Exercise: Read the listing below and copy out every line that holds "script".

-- Provided records start --

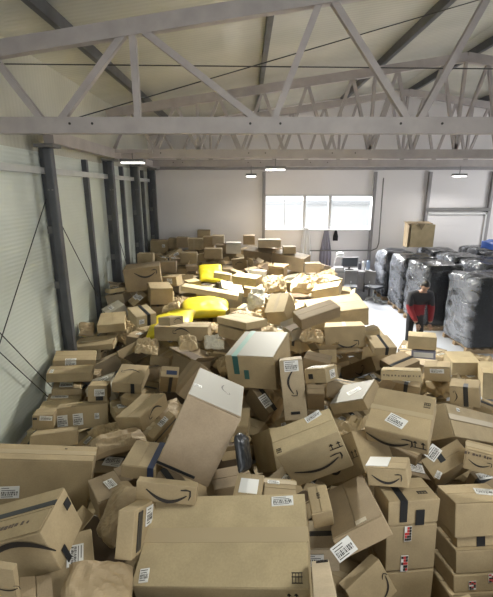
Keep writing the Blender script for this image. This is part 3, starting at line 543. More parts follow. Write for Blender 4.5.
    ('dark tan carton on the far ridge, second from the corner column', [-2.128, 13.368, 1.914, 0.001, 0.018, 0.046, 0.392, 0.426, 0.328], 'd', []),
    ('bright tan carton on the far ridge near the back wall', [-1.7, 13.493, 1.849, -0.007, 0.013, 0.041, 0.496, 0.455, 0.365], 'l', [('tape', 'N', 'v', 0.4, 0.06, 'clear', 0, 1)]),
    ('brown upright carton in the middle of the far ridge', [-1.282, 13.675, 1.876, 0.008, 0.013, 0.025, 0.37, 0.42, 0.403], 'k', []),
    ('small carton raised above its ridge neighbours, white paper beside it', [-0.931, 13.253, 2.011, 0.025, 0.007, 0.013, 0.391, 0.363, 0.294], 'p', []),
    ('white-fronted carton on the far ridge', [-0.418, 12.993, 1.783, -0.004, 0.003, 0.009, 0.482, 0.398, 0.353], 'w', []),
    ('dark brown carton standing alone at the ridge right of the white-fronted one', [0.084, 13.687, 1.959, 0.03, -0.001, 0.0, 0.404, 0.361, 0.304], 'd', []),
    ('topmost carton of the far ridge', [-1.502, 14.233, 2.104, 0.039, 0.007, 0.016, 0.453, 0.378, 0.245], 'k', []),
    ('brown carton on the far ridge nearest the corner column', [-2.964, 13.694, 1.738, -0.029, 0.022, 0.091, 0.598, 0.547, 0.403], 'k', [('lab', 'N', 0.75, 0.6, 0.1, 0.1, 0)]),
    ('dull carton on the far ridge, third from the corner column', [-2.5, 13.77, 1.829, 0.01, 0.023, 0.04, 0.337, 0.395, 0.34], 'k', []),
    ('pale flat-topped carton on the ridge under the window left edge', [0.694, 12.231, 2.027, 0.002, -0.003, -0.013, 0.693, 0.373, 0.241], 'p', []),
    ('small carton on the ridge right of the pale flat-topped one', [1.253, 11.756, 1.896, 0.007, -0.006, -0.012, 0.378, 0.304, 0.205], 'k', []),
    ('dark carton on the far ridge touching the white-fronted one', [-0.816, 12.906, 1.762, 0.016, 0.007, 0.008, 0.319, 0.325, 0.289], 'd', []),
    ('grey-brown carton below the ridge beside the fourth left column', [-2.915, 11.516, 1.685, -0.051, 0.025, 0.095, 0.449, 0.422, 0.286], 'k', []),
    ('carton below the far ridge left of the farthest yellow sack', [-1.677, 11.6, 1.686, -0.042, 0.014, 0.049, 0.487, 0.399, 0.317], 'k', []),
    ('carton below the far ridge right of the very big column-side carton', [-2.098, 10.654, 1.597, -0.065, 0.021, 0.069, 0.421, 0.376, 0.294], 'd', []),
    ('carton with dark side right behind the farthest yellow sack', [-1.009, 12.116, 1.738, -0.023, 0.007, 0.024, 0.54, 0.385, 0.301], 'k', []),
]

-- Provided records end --
-- Provided records start --

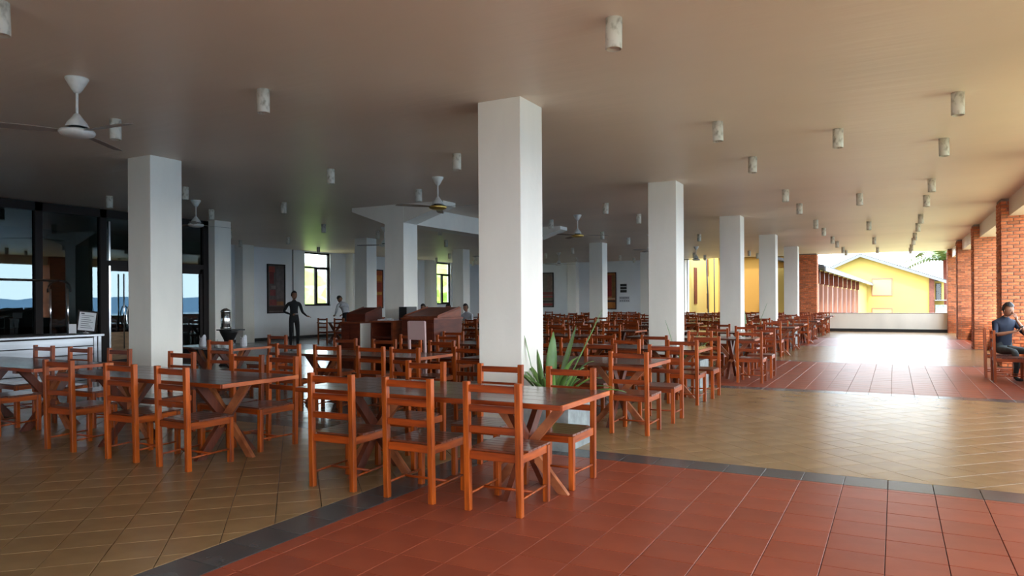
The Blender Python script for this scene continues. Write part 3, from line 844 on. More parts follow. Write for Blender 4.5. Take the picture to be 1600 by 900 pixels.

-- Provided records end --
-- Provided records start --

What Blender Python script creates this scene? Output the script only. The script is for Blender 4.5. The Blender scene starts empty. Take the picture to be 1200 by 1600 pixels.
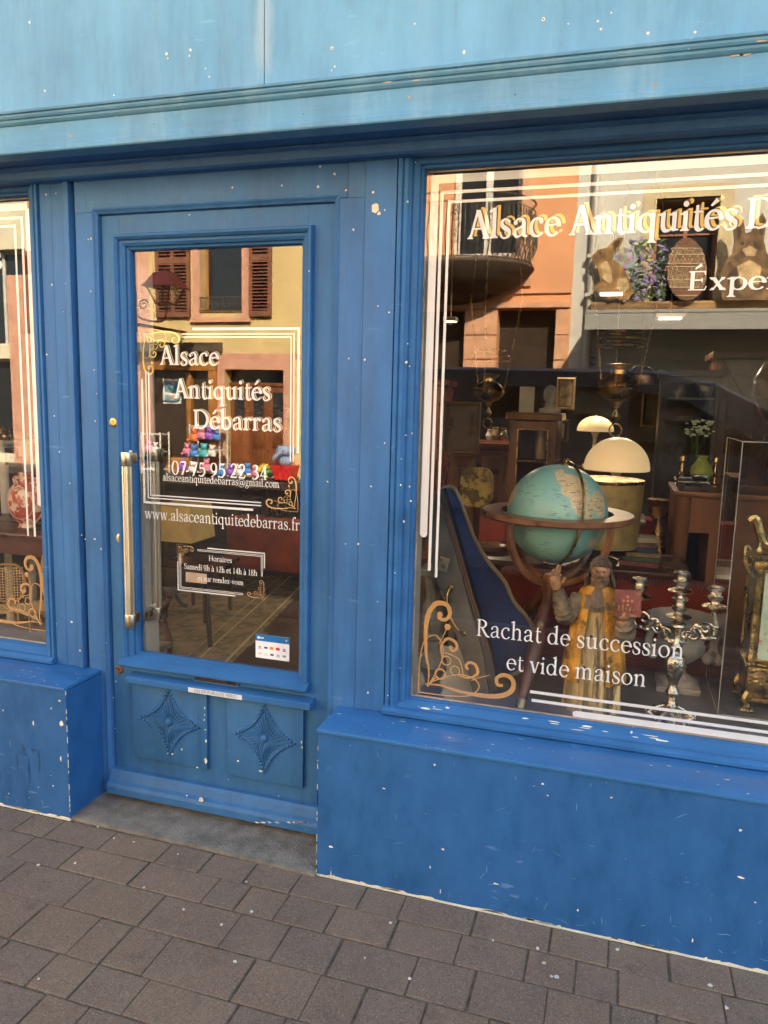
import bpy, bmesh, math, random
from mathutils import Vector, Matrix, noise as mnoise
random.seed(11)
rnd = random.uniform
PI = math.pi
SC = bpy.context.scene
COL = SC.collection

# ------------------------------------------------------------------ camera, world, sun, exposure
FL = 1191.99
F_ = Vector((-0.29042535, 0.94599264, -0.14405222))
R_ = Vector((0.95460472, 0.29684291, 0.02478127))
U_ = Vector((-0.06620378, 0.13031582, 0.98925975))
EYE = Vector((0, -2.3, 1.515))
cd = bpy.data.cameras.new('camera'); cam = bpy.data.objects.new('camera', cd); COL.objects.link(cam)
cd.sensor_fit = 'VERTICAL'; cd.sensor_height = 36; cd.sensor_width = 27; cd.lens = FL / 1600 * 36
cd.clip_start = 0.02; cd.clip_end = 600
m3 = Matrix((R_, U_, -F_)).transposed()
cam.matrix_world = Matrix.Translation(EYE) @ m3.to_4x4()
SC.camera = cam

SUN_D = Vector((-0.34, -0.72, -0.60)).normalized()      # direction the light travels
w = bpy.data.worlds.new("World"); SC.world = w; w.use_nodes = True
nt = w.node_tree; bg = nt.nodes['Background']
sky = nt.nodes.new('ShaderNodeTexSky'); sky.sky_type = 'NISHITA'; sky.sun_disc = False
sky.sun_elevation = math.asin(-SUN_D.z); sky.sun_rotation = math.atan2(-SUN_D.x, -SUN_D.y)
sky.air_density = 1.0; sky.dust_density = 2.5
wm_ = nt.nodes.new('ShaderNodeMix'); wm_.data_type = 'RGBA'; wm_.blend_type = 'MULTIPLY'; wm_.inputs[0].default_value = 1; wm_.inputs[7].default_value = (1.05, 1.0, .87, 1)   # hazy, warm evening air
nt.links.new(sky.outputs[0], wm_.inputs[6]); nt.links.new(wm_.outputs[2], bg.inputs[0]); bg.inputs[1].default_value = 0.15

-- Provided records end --

Output:
Keep writing the Blender script for this image. This is part 3, starting at line 543. More parts follow. Write for Blender 4.5.
The Blender Python script for this scene continues. Write part 3, from line 844 on. More parts follow. Write for Blender 4.5. Take the picture to be 1600 by 900 pixels.
What Blender Python script creates this scene? Output the script only. The script is for Blender 4.5. The Blender scene starts empty. Take the picture to be 1200 by 1600 pixels.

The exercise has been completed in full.